There's no evidence he acted on personal bias, and the US government never asked or told Twitter to do anything.

Other than that, your knowledge of current events is spot on.

You sarcastically accuse me of not being up to speed on current events, but clearly you haven’t read (or at least haven’t comprehended) the multi part “Twitter Files” releases that indeed show that

1) Twitter censorship often took place at the discretion of employees, including Yoel Roth

2) The FBI was in consistent contact with Roth and co, directing them on which topics and individuals to censor

3) the CIA also had representatives who met with Twitter to help arrange censorship.

Best to catch up on the latest breaking news before wading into these discussions. Im sure you’d agree that mis, dis, and malinformation are extremely dangerous to our democracy!

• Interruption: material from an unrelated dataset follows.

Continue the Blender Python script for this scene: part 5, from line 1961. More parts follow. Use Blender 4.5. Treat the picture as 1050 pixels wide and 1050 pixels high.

1. Ultimately people employed by Twitter had to make calls on what content violated their rules, which they did so in a deliberate manner. Is this surprising to you, did you assume machines did this?

2. There was no direction. FBI pointed out content that filed Twitter's rules (NOT its rules), and Twitter sometimes took action and sometimes didn't, at their own discretion. There as no direction, no instruction, no ordering of any kind.

3. Communications yes, "arrange censorship" no. See above.

I get that the "Twitter Files" is a perfectly engineered PR campaign to convince conservatives of the one thing they believed all along "they are censoring us!". Well, you are half right. "They" meaning Twitter did take repeated actions against right wing accounts for breaking its rules against harassment, election/public health misinfo, and general awfulness. That's true. But the US government never demanded or received any action.

If you need a reminder about what free speech actually protects (hint: it's not the consequences of being an awful person online). https://xkcd.com/1357/

The US government does tell Twitter to do things, the same way they tell you to do things, by passing laws saying not to murder people or have CSAM on your website. That is what happened here.

Sometimes individual government employees report posts, the same way you can; this doesn’t have the force of law and you can ignore them.

Huh? This is not asking or telling? Is it suggesting at least?

https://responsiblestatecraft.org/2022/12/22/how-twitter-hid...

Of all the "revelations" of the Twitter Files (mostly recapping the interactions that were already publicly known), preventing DoD run accounts from being marked as spam is the closest thing to an actual scandal. But

1. These accounts weren't promoted, they were just protected from being "deranked".

2. Twitter and Meta suspended most of these accounts, and made public that they had done so. https://www.nytimes.com/2022/09/19/us/politics/pentagon-soci...

So the entirely of this "scandal" is that Twitter agreed to shield these accounts from being attacked themselves (mass labeled as spam) - which as it turns out wasn't needed because according to their own records, these accounts received 1-2 impressions per post. In other words, no one even saw them.